One of many concerns that has been brought up is the power dynamic between the 11th or 12th grader and their 9th or 10th grade date. Ms. Creagh said, “As a school, it sends a mixed message to send a post-graduate boy and a 9th grade girl on a ‘date.’” Ms. Creagh also spoke about inappropriate costumes, such as a bunny and a hunter, that only contribute to this “power imbalance.”

She also spoke to “the heteronormative nature of the dance [that] is exclusive to gay and lesbian members of the community,” as every boy is paired with a girl. Finally, she addressed the fact that some upperclassmen aren’t asked to be on halls, causing a “‘who’s hot and who’s not’ arrangement.”

Because of the prevalence of these issues, the Student Life office sought to work with proctors to find a solution that “wouldn’t blow up the dance completely, but would thoughtfully address the concerns that have come up,” Ms. Creagh said.

During the meeting between proctors and the Student Life office, a few proposals were put forward to address some of these concerns. Some proposed ideas included continuing a dialogue between proctors and their proctees to reinforce the idea that the pairs are not “dates,” and to have 9th and 10th grade halls walk over together to meet their dates at the dance.

Shai Lineberry ’17, a 9th grade proctor on Johnson I, addressed the importance of speaking with proctees about the language used in the context of “dates.” She said, “We talked about framing it right with your proctees through having the right dialogue to desexualize the whole thing.” Lineberry added that using a word like “partner” or “pair” could lessen the pressure associated with the word “date.”

Cynthia Lugo ’20 spoke about how 9th grade girls anticipated the dance: “I wasn’t really nervous, but a lot of the girls on my hall were.” She also expressed the disconnect between the expectation of a date versus the typical reality: “We said hello, what our name is, where we’re from, and that was it. When we got to the dance, we just split up.”

Other students appreciated the opportunity to meet students in different grades. Juliet Perry ’19 said, “I liked…how it integrates the upperclassmen and underclassmen.”

Logan Knight ’17 hopes to see people of different grades interact in a more normalized context. “I really like the idea of having an upperclassmen hall of the opposite gender be paired with an underclassmen hall and have feeds throughout the year, and have Sadie’s just be an aspect of that relationship.”

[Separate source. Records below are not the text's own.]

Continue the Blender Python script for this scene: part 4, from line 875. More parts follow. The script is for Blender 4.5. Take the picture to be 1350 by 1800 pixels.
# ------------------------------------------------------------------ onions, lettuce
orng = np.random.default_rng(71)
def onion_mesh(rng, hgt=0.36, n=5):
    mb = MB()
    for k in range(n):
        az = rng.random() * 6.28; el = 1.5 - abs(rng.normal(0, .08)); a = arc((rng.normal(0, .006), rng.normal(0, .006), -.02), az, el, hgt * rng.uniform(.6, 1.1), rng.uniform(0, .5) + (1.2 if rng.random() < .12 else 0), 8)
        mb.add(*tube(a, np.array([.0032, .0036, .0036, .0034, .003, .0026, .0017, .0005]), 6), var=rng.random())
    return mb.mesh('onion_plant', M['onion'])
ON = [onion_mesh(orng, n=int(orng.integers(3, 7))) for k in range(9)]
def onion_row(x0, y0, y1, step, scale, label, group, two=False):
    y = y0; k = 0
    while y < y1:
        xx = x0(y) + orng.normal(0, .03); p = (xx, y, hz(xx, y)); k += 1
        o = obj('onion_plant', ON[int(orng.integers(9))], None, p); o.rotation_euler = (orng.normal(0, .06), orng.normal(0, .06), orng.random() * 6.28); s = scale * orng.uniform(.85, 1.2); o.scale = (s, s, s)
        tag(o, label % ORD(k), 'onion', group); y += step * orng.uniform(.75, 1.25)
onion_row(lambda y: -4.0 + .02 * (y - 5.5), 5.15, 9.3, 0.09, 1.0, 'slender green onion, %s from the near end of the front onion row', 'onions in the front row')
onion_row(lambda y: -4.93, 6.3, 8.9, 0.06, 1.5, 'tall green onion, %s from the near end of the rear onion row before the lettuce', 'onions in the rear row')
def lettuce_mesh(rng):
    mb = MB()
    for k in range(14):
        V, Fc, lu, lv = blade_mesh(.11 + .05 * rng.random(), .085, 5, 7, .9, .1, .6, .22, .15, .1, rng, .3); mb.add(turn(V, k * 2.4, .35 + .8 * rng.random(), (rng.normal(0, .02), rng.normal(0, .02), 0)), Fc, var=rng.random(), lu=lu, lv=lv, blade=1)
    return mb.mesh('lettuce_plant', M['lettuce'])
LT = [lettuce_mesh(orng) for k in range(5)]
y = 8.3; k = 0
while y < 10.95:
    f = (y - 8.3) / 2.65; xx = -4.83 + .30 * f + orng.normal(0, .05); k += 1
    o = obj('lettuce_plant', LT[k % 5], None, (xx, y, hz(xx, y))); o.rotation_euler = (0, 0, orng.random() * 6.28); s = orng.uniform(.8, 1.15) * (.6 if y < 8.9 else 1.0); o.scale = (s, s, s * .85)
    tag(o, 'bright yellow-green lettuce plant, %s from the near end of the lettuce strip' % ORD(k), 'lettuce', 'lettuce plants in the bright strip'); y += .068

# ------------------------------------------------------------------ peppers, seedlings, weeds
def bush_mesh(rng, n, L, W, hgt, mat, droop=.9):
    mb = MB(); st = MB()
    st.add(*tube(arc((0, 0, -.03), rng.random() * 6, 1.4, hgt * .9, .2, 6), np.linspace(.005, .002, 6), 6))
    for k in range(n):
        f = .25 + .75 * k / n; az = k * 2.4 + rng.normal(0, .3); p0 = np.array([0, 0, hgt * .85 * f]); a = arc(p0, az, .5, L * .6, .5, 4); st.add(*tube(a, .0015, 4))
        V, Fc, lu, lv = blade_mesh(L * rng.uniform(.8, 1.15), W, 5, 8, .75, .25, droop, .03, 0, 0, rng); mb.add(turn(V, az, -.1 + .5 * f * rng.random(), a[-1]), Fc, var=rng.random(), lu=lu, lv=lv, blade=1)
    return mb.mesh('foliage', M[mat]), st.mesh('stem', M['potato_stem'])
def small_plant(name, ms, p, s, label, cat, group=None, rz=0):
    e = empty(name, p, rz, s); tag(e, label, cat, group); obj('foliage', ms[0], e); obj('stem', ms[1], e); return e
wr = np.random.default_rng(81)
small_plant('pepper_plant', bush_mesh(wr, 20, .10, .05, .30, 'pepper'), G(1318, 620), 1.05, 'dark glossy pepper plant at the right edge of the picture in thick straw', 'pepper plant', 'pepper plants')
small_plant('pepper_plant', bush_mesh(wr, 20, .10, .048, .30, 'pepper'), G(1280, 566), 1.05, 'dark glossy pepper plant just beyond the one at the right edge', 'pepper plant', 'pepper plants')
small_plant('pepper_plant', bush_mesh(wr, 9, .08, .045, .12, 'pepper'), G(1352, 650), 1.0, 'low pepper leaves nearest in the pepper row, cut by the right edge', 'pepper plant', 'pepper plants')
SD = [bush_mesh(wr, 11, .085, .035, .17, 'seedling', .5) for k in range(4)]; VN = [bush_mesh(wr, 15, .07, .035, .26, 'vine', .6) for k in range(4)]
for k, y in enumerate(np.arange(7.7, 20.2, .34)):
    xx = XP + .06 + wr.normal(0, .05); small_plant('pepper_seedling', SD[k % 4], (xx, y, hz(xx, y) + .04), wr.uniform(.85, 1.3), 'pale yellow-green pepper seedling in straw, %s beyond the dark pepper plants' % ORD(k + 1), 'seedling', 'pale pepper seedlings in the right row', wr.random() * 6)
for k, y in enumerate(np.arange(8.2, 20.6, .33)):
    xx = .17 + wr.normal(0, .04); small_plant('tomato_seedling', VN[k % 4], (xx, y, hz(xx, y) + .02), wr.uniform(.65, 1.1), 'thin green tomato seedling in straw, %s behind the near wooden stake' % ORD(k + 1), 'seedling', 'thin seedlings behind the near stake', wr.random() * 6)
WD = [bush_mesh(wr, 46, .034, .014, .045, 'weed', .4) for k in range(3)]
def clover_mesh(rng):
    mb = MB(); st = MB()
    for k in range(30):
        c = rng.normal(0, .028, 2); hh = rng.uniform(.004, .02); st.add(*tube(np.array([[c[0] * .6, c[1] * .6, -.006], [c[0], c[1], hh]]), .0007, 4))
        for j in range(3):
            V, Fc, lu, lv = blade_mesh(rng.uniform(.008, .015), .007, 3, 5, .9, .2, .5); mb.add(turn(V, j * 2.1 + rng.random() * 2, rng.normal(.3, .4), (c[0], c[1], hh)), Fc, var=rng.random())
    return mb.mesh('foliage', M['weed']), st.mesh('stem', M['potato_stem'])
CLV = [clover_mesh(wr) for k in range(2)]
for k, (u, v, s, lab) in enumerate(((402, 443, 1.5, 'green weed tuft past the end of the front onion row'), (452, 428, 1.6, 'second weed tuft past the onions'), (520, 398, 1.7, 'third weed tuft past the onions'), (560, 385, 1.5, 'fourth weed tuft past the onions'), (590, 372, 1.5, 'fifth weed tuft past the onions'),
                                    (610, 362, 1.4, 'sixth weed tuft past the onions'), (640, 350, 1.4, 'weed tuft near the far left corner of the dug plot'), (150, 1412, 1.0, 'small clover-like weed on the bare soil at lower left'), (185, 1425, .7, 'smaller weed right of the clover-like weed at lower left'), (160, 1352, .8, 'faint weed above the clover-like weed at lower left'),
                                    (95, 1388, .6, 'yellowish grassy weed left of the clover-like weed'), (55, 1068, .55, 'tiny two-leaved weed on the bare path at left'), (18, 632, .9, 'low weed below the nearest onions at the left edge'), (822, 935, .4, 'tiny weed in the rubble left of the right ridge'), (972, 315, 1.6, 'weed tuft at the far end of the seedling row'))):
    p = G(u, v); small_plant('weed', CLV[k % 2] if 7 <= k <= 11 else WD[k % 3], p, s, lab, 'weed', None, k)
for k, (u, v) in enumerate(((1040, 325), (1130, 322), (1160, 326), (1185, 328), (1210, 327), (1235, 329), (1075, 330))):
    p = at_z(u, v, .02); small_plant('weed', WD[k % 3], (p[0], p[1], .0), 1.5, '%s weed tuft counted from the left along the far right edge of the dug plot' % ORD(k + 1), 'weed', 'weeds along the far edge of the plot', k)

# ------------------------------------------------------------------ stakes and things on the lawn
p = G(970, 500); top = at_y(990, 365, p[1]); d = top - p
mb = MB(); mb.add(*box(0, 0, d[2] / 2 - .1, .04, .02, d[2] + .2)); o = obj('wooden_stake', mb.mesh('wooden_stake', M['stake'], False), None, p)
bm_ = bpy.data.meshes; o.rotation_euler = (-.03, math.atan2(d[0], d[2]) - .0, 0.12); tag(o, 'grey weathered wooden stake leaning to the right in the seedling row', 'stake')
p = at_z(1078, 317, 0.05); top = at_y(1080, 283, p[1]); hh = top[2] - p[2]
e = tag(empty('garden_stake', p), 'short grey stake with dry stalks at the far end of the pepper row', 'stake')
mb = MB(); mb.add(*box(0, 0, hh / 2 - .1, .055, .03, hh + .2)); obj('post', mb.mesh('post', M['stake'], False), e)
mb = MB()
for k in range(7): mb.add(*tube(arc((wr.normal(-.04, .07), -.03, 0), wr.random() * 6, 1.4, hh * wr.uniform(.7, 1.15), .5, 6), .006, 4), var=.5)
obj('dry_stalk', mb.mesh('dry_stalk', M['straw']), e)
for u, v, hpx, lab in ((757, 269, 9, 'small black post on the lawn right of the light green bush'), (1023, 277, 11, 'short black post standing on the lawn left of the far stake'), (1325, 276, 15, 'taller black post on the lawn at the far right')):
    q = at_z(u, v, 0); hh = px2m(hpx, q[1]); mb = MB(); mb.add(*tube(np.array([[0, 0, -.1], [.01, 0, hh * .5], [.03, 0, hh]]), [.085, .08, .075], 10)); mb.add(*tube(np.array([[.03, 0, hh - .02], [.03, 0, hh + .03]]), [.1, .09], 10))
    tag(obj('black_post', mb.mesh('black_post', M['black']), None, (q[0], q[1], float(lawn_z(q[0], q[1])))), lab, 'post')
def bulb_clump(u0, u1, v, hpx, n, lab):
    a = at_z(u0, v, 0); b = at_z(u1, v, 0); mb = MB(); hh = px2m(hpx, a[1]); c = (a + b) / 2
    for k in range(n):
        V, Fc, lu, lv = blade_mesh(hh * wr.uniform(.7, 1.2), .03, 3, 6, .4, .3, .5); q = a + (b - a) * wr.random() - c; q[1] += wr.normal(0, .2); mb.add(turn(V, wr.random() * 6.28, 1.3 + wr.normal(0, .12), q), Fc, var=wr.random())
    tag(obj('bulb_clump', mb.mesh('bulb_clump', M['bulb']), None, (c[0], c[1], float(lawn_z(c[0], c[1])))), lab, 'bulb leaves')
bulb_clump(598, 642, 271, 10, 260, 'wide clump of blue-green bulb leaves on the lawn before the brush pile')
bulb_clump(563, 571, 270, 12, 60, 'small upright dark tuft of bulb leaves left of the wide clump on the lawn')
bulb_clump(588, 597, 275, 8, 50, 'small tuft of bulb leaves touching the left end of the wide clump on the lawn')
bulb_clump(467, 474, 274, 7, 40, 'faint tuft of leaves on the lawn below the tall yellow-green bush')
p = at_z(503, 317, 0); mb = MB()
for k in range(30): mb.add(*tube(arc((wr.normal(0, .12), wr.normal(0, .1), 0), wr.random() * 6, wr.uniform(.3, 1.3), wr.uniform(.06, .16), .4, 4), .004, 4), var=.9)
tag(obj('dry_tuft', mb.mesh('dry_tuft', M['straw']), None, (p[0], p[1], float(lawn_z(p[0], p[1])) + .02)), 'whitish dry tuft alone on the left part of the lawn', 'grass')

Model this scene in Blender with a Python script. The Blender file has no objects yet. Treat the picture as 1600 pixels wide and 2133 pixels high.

Ms. Creagh and the rest of the Deerfield administration hope to maintain the tradition of a Halloween dance. However, Ms. Creagh asserted, “Ultimately, [Sadie’s] has been making lots and lots of kids uncomfortable.” As a result, the administration is working with student leaders such as the proctors and the Student Planning Committee to make Sadies more inclusive in years to come.